Yo nunca he podido ofenderme, y no es porque no me hayan faltado motivos. Quienes han leído ‘La del alba’ saben a qué me refiero. Aquella señora a la acosaron criminalmente por no poner el precio del alquiler a su vivienda que le dictaban los infames podemitas, tampoco pudo ofenderse, porque no le habría servido para nada.
Por regla general, quienes tienen motivos para ofenderse, no pueden hacerlo o, en todo caso, han de conformarse en hacerlo para sí.

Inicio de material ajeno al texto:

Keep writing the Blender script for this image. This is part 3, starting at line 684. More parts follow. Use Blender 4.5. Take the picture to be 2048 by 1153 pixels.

A mí, en el supermercado, este, aquel o el otro, me dicen ‘caballero’ de vez en cuando. Siempre voy bien afeitado, lo digo para poner en situación. Que me traten con educación y respeto no me ofende. Hasta ahí podíamos llegar. A veces gasto la broma de decir que voy a ver si encuentro el caballo, porque no recuerdo dónde me lo he dejado. Y nos reímos un poco. O sea, nada de ofenderse.
Lo que debería ofenderme, pero que tampoco serviría para nada, es que haya ministros, o ministras, torpes y malintencionados, rematadamente torpes y rematadamente malintencionados, que hablan sin saber lo que dicen -solo saben que con lo que dicen hacen daño, pero no aciertan a comprender cómo- que arremeten contra los bancos y arremeten contra los supermercados, especialmente Mercadona, quizá la empresa mejor gestionada de España. Pero explicarles eso a ellos es perder el tiempo, en primer lugar, porque no lo entienden, y en segundo lugar porque lo que quieren exactamente es hacer el mal.
Saben que hacen el mal, pero no saben cómo. Pues cada vez cierran más sucursales bancarias y dejan de sustituir a los empleados que se jubilan, y como consecuencia salen perjudicados los menos pudientes.
Dicen esos golfos que se desviven por los más vulnerables. Sí, procurando que cada vez haya más.
Son la educación, los buenos modales y el cultivo de la bondad, los cauces para resolver la mayor parte de los problemas.